Repeat the material below exactly, line for line.

____ Provided data

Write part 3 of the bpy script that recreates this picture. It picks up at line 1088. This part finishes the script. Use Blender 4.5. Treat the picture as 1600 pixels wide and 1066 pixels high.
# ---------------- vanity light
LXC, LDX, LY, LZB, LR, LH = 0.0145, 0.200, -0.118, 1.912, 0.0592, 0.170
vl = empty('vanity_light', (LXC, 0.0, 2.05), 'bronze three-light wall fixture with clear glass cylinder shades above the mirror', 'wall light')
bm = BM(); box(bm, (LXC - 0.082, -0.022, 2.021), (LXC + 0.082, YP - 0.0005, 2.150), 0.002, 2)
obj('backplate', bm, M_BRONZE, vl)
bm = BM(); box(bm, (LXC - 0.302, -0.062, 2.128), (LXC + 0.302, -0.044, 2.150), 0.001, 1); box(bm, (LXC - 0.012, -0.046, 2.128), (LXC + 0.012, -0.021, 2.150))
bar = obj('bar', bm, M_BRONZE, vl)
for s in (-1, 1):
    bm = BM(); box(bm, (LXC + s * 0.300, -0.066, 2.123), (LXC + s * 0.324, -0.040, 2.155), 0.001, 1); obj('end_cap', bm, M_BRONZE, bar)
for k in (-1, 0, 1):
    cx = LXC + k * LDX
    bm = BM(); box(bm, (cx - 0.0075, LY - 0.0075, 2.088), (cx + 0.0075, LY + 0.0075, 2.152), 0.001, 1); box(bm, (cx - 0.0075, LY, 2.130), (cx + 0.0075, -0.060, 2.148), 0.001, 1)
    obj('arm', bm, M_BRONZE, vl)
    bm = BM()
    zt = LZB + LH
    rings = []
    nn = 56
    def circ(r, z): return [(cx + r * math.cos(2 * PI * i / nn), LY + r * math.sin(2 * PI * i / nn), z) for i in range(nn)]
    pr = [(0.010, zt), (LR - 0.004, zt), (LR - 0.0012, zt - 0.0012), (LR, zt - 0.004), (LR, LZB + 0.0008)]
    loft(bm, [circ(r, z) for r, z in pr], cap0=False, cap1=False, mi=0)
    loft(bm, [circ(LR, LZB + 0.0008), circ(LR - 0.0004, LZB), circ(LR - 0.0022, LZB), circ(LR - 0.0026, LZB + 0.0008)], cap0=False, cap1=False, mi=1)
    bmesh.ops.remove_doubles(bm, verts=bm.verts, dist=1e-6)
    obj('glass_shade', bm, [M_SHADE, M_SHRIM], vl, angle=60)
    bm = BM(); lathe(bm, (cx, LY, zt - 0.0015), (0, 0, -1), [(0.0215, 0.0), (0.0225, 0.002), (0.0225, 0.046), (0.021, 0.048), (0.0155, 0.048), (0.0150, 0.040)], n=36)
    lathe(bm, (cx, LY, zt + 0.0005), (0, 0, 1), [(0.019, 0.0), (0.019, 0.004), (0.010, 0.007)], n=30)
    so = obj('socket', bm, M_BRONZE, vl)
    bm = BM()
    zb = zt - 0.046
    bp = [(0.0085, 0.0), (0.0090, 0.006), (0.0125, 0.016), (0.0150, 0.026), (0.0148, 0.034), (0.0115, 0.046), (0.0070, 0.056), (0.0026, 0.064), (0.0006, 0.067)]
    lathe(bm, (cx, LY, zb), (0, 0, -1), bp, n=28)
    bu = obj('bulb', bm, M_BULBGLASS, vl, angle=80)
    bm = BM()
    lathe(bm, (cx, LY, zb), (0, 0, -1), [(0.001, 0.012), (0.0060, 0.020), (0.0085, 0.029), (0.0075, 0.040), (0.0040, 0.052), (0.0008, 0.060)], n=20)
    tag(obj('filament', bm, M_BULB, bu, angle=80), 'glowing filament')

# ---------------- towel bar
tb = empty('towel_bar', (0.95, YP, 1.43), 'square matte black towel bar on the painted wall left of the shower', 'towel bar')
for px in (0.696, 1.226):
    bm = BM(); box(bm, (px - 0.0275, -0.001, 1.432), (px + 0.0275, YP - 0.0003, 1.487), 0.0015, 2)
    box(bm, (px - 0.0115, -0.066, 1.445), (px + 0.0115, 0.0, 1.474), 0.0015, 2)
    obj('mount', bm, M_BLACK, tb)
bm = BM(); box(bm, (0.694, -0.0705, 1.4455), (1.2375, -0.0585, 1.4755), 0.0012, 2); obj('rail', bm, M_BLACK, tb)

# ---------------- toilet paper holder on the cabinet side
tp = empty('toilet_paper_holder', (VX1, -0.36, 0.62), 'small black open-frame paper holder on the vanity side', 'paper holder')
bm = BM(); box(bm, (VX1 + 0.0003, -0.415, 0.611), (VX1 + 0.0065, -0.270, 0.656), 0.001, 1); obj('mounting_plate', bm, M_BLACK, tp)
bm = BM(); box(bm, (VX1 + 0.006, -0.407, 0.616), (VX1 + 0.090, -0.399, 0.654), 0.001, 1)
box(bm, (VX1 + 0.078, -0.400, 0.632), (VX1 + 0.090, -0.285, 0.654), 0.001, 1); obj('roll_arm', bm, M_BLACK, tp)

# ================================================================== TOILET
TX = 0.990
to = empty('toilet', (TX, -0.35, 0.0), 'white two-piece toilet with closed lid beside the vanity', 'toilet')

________

_Answer for this exercise_
Write part 3 of the bpy script that recreates this picture. It picks up at line 1088. This part finishes the script. Use Blender 4.5. Treat the picture as 1600 pixels wide and 1066 pixels high.
# ---------------- vanity light
LXC, LDX, LY, LZB, LR, LH = 0.0145, 0.200, -0.118, 1.912, 0.0592, 0.170
vl = empty('vanity_light', (LXC, 0.0, 2.05), 'bronze three-light wall fixture with clear glass cylinder shades above the mirror', 'wall light')
bm = BM(); box(bm, (LXC - 0.082, -0.022, 2.021), (LXC + 0.082, YP - 0.0005, 2.150), 0.002, 2)
obj('backplate', bm, M_BRONZE, vl)
bm = BM(); box(bm, (LXC - 0.302, -0.062, 2.128), (LXC + 0.302, -0.044, 2.150), 0.001, 1); box(bm, (LXC - 0.012, -0.046, 2.128), (LXC + 0.012, -0.021, 2.150))
bar = obj('bar', bm, M_BRONZE, vl)
for s in (-1, 1):
    bm = BM(); box(bm, (LXC + s * 0.300, -0.066, 2.123), (LXC + s * 0.324, -0.040, 2.155), 0.001, 1); obj('end_cap', bm, M_BRONZE, bar)
for k in (-1, 0, 1):
    cx = LXC + k * LDX
    bm = BM(); box(bm, (cx - 0.0075, LY - 0.0075, 2.088), (cx + 0.0075, LY + 0.0075, 2.152), 0.001, 1); box(bm, (cx - 0.0075, LY, 2.130), (cx + 0.0075, -0.060, 2.148), 0.001, 1)
    obj('arm', bm, M_BRONZE, vl)
    bm = BM()
    zt = LZB + LH
    rings = []
    nn = 56
    def circ(r, z): return [(cx + r * math.cos(2 * PI * i / nn), LY + r * math.sin(2 * PI * i / nn), z) for i in range(nn)]
    pr = [(0.010, zt), (LR - 0.004, zt), (LR - 0.0012, zt - 0.0012), (LR, zt - 0.004), (LR, LZB + 0.0008)]
    loft(bm, [circ(r, z) for r, z in pr], cap0=False, cap1=False, mi=0)
    loft(bm, [circ(LR, LZB + 0.0008), circ(LR - 0.0004, LZB), circ(LR - 0.0022, LZB), circ(LR - 0.0026, LZB + 0.0008)], cap0=False, cap1=False, mi=1)
    bmesh.ops.remove_doubles(bm, verts=bm.verts, dist=1e-6)
    obj('glass_shade', bm, [M_SHADE, M_SHRIM], vl, angle=60)
    bm = BM(); lathe(bm, (cx, LY, zt - 0.0015), (0, 0, -1), [(0.0215, 0.0), (0.0225, 0.002), (0.0225, 0.046), (0.021, 0.048), (0.0155, 0.048), (0.0150, 0.040)], n=36)
    lathe(bm, (cx, LY, zt + 0.0005), (0, 0, 1), [(0.019, 0.0), (0.019, 0.004), (0.010, 0.007)], n=30)
    so = obj('socket', bm, M_BRONZE, vl)
    bm = BM()
    zb = zt - 0.046
    bp = [(0.0085, 0.0), (0.0090, 0.006), (0.0125, 0.016), (0.0150, 0.026), (0.0148, 0.034), (0.0115, 0.046), (0.0070, 0.056), (0.0026, 0.064), (0.0006, 0.067)]
    lathe(bm, (cx, LY, zb), (0, 0, -1), bp, n=28)
    bu = obj('bulb', bm, M_BULBGLASS, vl, angle=80)
    bm = BM()
    lathe(bm, (cx, LY, zb), (0, 0, -1), [(0.001, 0.012), (0.0060, 0.020), (0.0085, 0.029), (0.0075, 0.040), (0.0040, 0.052), (0.0008, 0.060)], n=20)
    tag(obj('filament', bm, M_BULB, bu, angle=80), 'glowing filament')

# ---------------- towel bar
tb = empty('towel_bar', (0.95, YP, 1.43), 'square matte black towel bar on the painted wall left of the shower', 'towel bar')
for px in (0.696, 1.226):
    bm = BM(); box(bm, (px - 0.0275, -0.001, 1.432), (px + 0.0275, YP - 0.0003, 1.487), 0.0015, 2)
    box(bm, (px - 0.0115, -0.066, 1.445), (px + 0.0115, 0.0, 1.474), 0.0015, 2)
    obj('mount', bm, M_BLACK, tb)
bm = BM(); box(bm, (0.694, -0.0705, 1.4455), (1.2375, -0.0585, 1.4755), 0.0012, 2); obj('rail', bm, M_BLACK, tb)

# ---------------- toilet paper holder on the cabinet side
tp = empty('toilet_paper_holder', (VX1, -0.36, 0.62), 'small black open-frame paper holder on the vanity side', 'paper holder')
bm = BM(); box(bm, (VX1 + 0.0003, -0.415, 0.611), (VX1 + 0.0065, -0.270, 0.656), 0.001, 1); obj('mounting_plate', bm, M_BLACK, tp)
bm = BM(); box(bm, (VX1 + 0.006, -0.407, 0.616), (VX1 + 0.090, -0.399, 0.654), 0.001, 1)
box(bm, (VX1 + 0.078, -0.400, 0.632), (VX1 + 0.090, -0.285, 0.654), 0.001, 1); obj('roll_arm', bm, M_BLACK, tp)

# ================================================================== TOILET
TX = 0.990
to = empty('toilet', (TX, -0.35, 0.0), 'white two-piece toilet with closed lid beside the vanity', 'toilet')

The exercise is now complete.